** start of Data for the task **
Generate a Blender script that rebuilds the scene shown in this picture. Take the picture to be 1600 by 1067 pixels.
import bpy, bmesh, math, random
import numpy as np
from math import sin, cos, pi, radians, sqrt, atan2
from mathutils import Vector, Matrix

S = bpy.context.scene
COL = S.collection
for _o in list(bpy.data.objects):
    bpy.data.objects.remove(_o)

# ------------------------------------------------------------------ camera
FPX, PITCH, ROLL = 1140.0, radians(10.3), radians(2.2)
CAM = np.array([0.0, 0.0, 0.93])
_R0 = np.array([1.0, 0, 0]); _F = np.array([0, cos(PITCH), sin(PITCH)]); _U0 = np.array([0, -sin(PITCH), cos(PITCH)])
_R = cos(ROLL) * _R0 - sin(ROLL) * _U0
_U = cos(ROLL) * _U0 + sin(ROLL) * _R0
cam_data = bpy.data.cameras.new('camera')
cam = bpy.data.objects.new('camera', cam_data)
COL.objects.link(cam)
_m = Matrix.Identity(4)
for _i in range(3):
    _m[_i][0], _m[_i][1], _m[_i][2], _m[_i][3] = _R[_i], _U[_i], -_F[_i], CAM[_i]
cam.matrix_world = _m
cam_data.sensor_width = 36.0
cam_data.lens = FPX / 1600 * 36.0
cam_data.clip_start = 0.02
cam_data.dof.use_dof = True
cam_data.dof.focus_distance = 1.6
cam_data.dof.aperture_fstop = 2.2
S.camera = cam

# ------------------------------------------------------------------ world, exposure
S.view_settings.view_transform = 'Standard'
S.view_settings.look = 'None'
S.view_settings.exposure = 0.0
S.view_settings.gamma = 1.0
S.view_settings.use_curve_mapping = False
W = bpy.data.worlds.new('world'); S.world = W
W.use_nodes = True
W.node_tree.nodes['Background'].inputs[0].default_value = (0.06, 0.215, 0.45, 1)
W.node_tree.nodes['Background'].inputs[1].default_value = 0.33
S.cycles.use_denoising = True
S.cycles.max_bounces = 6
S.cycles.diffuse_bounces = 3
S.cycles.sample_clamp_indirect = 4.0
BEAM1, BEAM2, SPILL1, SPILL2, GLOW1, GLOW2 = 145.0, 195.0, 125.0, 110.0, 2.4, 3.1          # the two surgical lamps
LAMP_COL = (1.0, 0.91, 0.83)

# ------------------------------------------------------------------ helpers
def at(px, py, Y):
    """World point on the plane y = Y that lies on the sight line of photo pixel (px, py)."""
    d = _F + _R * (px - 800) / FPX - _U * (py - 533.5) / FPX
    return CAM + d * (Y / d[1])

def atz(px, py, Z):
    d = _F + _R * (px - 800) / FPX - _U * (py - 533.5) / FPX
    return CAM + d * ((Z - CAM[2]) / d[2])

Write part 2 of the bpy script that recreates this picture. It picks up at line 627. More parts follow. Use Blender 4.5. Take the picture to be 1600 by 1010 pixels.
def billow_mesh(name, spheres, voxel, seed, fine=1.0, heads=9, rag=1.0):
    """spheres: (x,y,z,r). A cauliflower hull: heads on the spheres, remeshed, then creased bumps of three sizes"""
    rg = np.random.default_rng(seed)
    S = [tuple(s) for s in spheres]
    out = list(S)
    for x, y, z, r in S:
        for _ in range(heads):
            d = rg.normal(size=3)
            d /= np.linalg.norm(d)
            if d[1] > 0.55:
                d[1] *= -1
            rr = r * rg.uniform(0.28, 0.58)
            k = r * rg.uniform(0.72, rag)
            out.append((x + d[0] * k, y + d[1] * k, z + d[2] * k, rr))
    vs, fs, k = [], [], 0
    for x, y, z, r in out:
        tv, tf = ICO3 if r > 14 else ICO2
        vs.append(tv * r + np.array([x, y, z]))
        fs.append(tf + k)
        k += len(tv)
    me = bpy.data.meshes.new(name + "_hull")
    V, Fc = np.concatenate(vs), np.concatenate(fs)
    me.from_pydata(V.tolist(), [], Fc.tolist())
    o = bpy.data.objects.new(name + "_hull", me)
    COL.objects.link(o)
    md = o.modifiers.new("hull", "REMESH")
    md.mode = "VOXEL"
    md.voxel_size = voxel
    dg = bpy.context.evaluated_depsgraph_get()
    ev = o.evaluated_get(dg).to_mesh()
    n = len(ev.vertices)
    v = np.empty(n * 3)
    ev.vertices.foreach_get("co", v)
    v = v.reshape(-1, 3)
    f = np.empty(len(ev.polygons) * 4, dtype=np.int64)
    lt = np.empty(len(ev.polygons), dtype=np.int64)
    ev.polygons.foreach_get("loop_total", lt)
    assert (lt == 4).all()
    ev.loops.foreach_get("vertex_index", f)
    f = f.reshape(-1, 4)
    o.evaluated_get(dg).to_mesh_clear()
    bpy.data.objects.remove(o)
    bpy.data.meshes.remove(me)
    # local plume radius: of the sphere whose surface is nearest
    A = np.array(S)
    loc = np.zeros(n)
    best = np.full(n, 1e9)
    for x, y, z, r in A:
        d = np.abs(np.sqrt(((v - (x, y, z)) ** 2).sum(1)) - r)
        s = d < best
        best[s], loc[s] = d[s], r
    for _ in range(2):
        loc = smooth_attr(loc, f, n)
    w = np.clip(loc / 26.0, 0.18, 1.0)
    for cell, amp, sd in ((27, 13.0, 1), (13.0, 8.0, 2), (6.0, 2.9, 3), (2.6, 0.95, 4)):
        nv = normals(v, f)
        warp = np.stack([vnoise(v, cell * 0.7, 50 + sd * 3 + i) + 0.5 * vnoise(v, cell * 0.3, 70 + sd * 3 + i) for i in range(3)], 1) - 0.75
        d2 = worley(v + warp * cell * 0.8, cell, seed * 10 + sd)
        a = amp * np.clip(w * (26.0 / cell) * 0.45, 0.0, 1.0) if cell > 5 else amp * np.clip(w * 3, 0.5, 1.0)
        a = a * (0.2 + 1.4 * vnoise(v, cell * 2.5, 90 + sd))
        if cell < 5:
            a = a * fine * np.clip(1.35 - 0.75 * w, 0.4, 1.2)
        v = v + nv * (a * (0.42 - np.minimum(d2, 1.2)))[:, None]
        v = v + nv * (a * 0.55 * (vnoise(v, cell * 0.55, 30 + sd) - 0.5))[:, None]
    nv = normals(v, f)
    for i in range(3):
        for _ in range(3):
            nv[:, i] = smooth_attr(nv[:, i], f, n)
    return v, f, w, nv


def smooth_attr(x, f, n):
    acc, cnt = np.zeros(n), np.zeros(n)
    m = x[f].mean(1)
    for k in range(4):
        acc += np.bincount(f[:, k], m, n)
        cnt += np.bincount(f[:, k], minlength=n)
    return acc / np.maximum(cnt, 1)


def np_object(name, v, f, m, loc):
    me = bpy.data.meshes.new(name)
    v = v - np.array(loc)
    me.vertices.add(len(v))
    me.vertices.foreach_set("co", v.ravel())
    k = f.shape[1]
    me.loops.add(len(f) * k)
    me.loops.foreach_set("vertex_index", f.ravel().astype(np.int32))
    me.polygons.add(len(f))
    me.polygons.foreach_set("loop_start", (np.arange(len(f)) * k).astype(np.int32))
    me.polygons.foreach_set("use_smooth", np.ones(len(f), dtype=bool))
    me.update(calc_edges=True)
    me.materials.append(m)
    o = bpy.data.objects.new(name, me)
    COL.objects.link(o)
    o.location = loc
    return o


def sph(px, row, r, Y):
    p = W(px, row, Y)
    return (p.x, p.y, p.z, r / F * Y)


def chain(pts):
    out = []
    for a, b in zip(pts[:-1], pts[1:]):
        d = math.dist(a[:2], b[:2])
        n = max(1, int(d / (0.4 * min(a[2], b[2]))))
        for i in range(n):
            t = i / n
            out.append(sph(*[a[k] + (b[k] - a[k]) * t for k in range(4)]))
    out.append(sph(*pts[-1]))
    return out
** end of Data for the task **
▶ [The request] Quote all the records exactly, please, leaving none out.

▶ [Reply]
Generate a Blender script that rebuilds the scene shown in this picture. Take the picture to be 1600 by 1067 pixels.
import bpy, bmesh, math, random
import numpy as np
from math import sin, cos, pi, radians, sqrt, atan2
from mathutils import Vector, Matrix

S = bpy.context.scene
COL = S.collection
for _o in list(bpy.data.objects):
    bpy.data.objects.remove(_o)

# ------------------------------------------------------------------ camera
FPX, PITCH, ROLL = 1140.0, radians(10.3), radians(2.2)
CAM = np.array([0.0, 0.0, 0.93])
_R0 = np.array([1.0, 0, 0]); _F = np.array([0, cos(PITCH), sin(PITCH)]); _U0 = np.array([0, -sin(PITCH), cos(PITCH)])
_R = cos(ROLL) * _R0 - sin(ROLL) * _U0
_U = cos(ROLL) * _U0 + sin(ROLL) * _R0
cam_data = bpy.data.cameras.new('camera')
cam = bpy.data.objects.new('camera', cam_data)
COL.objects.link(cam)
_m = Matrix.Identity(4)
for _i in range(3):
    _m[_i][0], _m[_i][1], _m[_i][2], _m[_i][3] = _R[_i], _U[_i], -_F[_i], CAM[_i]
cam.matrix_world = _m
cam_data.sensor_width = 36.0
cam_data.lens = FPX / 1600 * 36.0
cam_data.clip_start = 0.02
cam_data.dof.use_dof = True
cam_data.dof.focus_distance = 1.6
cam_data.dof.aperture_fstop = 2.2
S.camera = cam

# ------------------------------------------------------------------ world, exposure
S.view_settings.view_transform = 'Standard'
S.view_settings.look = 'None'
S.view_settings.exposure = 0.0
S.view_settings.gamma = 1.0
S.view_settings.use_curve_mapping = False
W = bpy.data.worlds.new('world'); S.world = W
W.use_nodes = True
W.node_tree.nodes['Background'].inputs[0].default_value = (0.06, 0.215, 0.45, 1)
W.node_tree.nodes['Background'].inputs[1].default_value = 0.33
S.cycles.use_denoising = True
S.cycles.max_bounces = 6
S.cycles.diffuse_bounces = 3
S.cycles.sample_clamp_indirect = 4.0
BEAM1, BEAM2, SPILL1, SPILL2, GLOW1, GLOW2 = 145.0, 195.0, 125.0, 110.0, 2.4, 3.1          # the two surgical lamps
LAMP_COL = (1.0, 0.91, 0.83)

# ------------------------------------------------------------------ helpers
def at(px, py, Y):
    """World point on the plane y = Y that lies on the sight line of photo pixel (px, py)."""
    d = _F + _R * (px - 800) / FPX - _U * (py - 533.5) / FPX
    return CAM + d * (Y / d[1])

def atz(px, py, Z):
    d = _F + _R * (px - 800) / FPX - _U * (py - 533.5) / FPX
    return CAM + d * ((Z - CAM[2]) / d[2])

Write part 2 of the bpy script that recreates this picture. It picks up at line 627. More parts follow. Use Blender 4.5. Take the picture to be 1600 by 1010 pixels.
def billow_mesh(name, spheres, voxel, seed, fine=1.0, heads=9, rag=1.0):
    """spheres: (x,y,z,r). A cauliflower hull: heads on the spheres, remeshed, then creased bumps of three sizes"""
    rg = np.random.default_rng(seed)
    S = [tuple(s) for s in spheres]
    out = list(S)
    for x, y, z, r in S:
        for _ in range(heads):
            d = rg.normal(size=3)
            d /= np.linalg.norm(d)
            if d[1] > 0.55:
                d[1] *= -1
            rr = r * rg.uniform(0.28, 0.58)
            k = r * rg.uniform(0.72, rag)
            out.append((x + d[0] * k, y + d[1] * k, z + d[2] * k, rr))
    vs, fs, k = [], [], 0
    for x, y, z, r in out:
        tv, tf = ICO3 if r > 14 else ICO2
        vs.append(tv * r + np.array([x, y, z]))
        fs.append(tf + k)
        k += len(tv)
    me = bpy.data.meshes.new(name + "_hull")
    V, Fc = np.concatenate(vs), np.concatenate(fs)
    me.from_pydata(V.tolist(), [], Fc.tolist())
    o = bpy.data.objects.new(name + "_hull", me)
    COL.objects.link(o)
    md = o.modifiers.new("hull", "REMESH")
    md.mode = "VOXEL"
    md.voxel_size = voxel
    dg = bpy.context.evaluated_depsgraph_get()
    ev = o.evaluated_get(dg).to_mesh()
    n = len(ev.vertices)
    v = np.empty(n * 3)
    ev.vertices.foreach_get("co", v)
    v = v.reshape(-1, 3)
    f = np.empty(len(ev.polygons) * 4, dtype=np.int64)
    lt = np.empty(len(ev.polygons), dtype=np.int64)
    ev.polygons.foreach_get("loop_total", lt)
    assert (lt == 4).all()
    ev.loops.foreach_get("vertex_index", f)
    f = f.reshape(-1, 4)
    o.evaluated_get(dg).to_mesh_clear()
    bpy.data.objects.remove(o)
    bpy.data.meshes.remove(me)
    # local plume radius: of the sphere whose surface is nearest
    A = np.array(S)
    loc = np.zeros(n)
    best = np.full(n, 1e9)
    for x, y, z, r in A:
        d = np.abs(np.sqrt(((v - (x, y, z)) ** 2).sum(1)) - r)
        s = d < best
        best[s], loc[s] = d[s], r
    for _ in range(2):
        loc = smooth_attr(loc, f, n)
    w = np.clip(loc / 26.0, 0.18, 1.0)
    for cell, amp, sd in ((27, 13.0, 1), (13.0, 8.0, 2), (6.0, 2.9, 3), (2.6, 0.95, 4)):
        nv = normals(v, f)
        warp = np.stack([vnoise(v, cell * 0.7, 50 + sd * 3 + i) + 0.5 * vnoise(v, cell * 0.3, 70 + sd * 3 + i) for i in range(3)], 1) - 0.75
        d2 = worley(v + warp * cell * 0.8, cell, seed * 10 + sd)
        a = amp * np.clip(w * (26.0 / cell) * 0.45, 0.0, 1.0) if cell > 5 else amp * np.clip(w * 3, 0.5, 1.0)
        a = a * (0.2 + 1.4 * vnoise(v, cell * 2.5, 90 + sd))
        if cell < 5:
            a = a * fine * np.clip(1.35 - 0.75 * w, 0.4, 1.2)
        v = v + nv * (a * (0.42 - np.minimum(d2, 1.2)))[:, None]
        v = v + nv * (a * 0.55 * (vnoise(v, cell * 0.55, 30 + sd) - 0.5))[:, None]
    nv = normals(v, f)
    for i in range(3):
        for _ in range(3):
            nv[:, i] = smooth_attr(nv[:, i], f, n)
    return v, f, w, nv


def smooth_attr(x, f, n):
    acc, cnt = np.zeros(n), np.zeros(n)
    m = x[f].mean(1)
    for k in range(4):
        acc += np.bincount(f[:, k], m, n)
        cnt += np.bincount(f[:, k], minlength=n)
    return acc / np.maximum(cnt, 1)


def np_object(name, v, f, m, loc):
    me = bpy.data.meshes.new(name)
    v = v - np.array(loc)
    me.vertices.add(len(v))
    me.vertices.foreach_set("co", v.ravel())
    k = f.shape[1]
    me.loops.add(len(f) * k)
    me.loops.foreach_set("vertex_index", f.ravel().astype(np.int32))
    me.polygons.add(len(f))
    me.polygons.foreach_set("loop_start", (np.arange(len(f)) * k).astype(np.int32))
    me.polygons.foreach_set("use_smooth", np.ones(len(f), dtype=bool))
    me.update(calc_edges=True)
    me.materials.append(m)
    o = bpy.data.objects.new(name, me)
    COL.objects.link(o)
    o.location = loc
    return o


def sph(px, row, r, Y):
    p = W(px, row, Y)
    return (p.x, p.y, p.z, r / F * Y)


def chain(pts):
    out = []
    for a, b in zip(pts[:-1], pts[1:]):
        d = math.dist(a[:2], b[:2])
        n = max(1, int(d / (0.4 * min(a[2], b[2]))))
        for i in range(n):
            t = i / n
            out.append(sph(*[a[k] + (b[k] - a[k]) * t for k in range(4)]))
    out.append(sph(*pts[-1]))
    return out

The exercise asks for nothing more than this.